Ramaphosa was talking in Parliament when he said selling the ailing airline is not an option. But government is looking to secure a strategic equity partner to try and dig the national carrier out of the hole it dug itself into.
ToursismUpdate reports the president said “if we say ‘shut down SAA’, we say that the debt that SAA carries becomes payable immediately, but immediate payment has an impact on the debt that is carried by all other state-owned enterprises. That is how you can collapse the fiscus. SAA should be seen as a collective challenge and problem.”
The president added that the focus should be to stabilise the airline. “One of the options is that we get a strategic equity partner, rather than shut it down”

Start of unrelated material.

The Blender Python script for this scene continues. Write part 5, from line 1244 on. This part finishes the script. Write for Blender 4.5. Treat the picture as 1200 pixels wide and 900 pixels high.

The comments come after Finance Minister Tito Mboweni told an investor conference in New York last week that the country was “unlikely to sort out the situation” and said his view was that the national carrier should be closed down. Public enterprises minister Pravin Gordhan has indicated that he does not believe the airline should be sold.
Business Day reported earlier that the airline has been in financial distress since 2011, and has had R18bn (€1.12bn) in losses since the 2015 fiscal year. In the past two years it received R10bn (€624.2m) in bailouts and is still dependant on a R19bn (€1.19bn) state guarantee to keep afloat. The carrier is seeking a further R22bn (€1.37bn) in government bailouts to sustain operations over the next three years.